►

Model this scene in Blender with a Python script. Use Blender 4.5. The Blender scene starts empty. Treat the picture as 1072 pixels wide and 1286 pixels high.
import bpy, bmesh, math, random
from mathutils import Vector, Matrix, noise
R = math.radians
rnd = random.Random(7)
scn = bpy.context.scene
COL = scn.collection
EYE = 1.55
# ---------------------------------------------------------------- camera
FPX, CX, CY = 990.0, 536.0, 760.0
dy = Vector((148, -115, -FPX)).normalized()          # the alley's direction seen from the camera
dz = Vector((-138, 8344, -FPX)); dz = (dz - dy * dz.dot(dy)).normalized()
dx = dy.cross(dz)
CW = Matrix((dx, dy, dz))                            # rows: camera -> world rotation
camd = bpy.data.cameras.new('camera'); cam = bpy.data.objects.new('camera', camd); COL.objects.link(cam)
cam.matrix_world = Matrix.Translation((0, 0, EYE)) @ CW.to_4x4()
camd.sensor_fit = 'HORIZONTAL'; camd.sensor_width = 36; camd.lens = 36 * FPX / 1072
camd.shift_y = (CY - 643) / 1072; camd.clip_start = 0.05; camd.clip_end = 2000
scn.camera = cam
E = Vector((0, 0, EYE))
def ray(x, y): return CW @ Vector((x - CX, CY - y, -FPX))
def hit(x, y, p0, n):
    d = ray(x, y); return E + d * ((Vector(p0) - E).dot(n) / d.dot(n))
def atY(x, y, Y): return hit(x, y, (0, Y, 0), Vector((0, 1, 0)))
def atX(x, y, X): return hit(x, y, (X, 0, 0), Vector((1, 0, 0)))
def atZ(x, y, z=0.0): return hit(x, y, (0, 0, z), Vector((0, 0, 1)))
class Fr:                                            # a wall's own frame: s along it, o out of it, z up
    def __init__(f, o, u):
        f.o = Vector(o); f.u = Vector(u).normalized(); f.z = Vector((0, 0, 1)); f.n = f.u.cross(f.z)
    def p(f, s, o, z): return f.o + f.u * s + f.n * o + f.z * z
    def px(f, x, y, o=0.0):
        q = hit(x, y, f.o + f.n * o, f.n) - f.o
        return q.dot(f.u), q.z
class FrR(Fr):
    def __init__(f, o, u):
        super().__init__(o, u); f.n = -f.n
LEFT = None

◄

Each line must be given again exactly as written above.

RESULT FOR THIS EXERCISE:
Model this scene in Blender with a Python script. Use Blender 4.5. The Blender scene starts empty. Treat the picture as 1072 pixels wide and 1286 pixels high.
import bpy, bmesh, math, random
from mathutils import Vector, Matrix, noise
R = math.radians
rnd = random.Random(7)
scn = bpy.context.scene
COL = scn.collection
EYE = 1.55
# ---------------------------------------------------------------- camera
FPX, CX, CY = 990.0, 536.0, 760.0
dy = Vector((148, -115, -FPX)).normalized()          # the alley's direction seen from the camera
dz = Vector((-138, 8344, -FPX)); dz = (dz - dy * dz.dot(dy)).normalized()
dx = dy.cross(dz)
CW = Matrix((dx, dy, dz))                            # rows: camera -> world rotation
camd = bpy.data.cameras.new('camera'); cam = bpy.data.objects.new('camera', camd); COL.objects.link(cam)
cam.matrix_world = Matrix.Translation((0, 0, EYE)) @ CW.to_4x4()
camd.sensor_fit = 'HORIZONTAL'; camd.sensor_width = 36; camd.lens = 36 * FPX / 1072
camd.shift_y = (CY - 643) / 1072; camd.clip_start = 0.05; camd.clip_end = 2000
scn.camera = cam
E = Vector((0, 0, EYE))
def ray(x, y): return CW @ Vector((x - CX, CY - y, -FPX))
def hit(x, y, p0, n):
    d = ray(x, y); return E + d * ((Vector(p0) - E).dot(n) / d.dot(n))
def atY(x, y, Y): return hit(x, y, (0, Y, 0), Vector((0, 1, 0)))
def atX(x, y, X): return hit(x, y, (X, 0, 0), Vector((1, 0, 0)))
def atZ(x, y, z=0.0): return hit(x, y, (0, 0, z), Vector((0, 0, 1)))
class Fr:                                            # a wall's own frame: s along it, o out of it, z up
    def __init__(f, o, u):
        f.o = Vector(o); f.u = Vector(u).normalized(); f.z = Vector((0, 0, 1)); f.n = f.u.cross(f.z)
    def p(f, s, o, z): return f.o + f.u * s + f.n * o + f.z * z
    def px(f, x, y, o=0.0):
        q = hit(x, y, f.o + f.n * o, f.n) - f.o
        return q.dot(f.u), q.z
class FrR(Fr):
    def __init__(f, o, u):
        super().__init__(o, u); f.n = -f.n
LEFT = None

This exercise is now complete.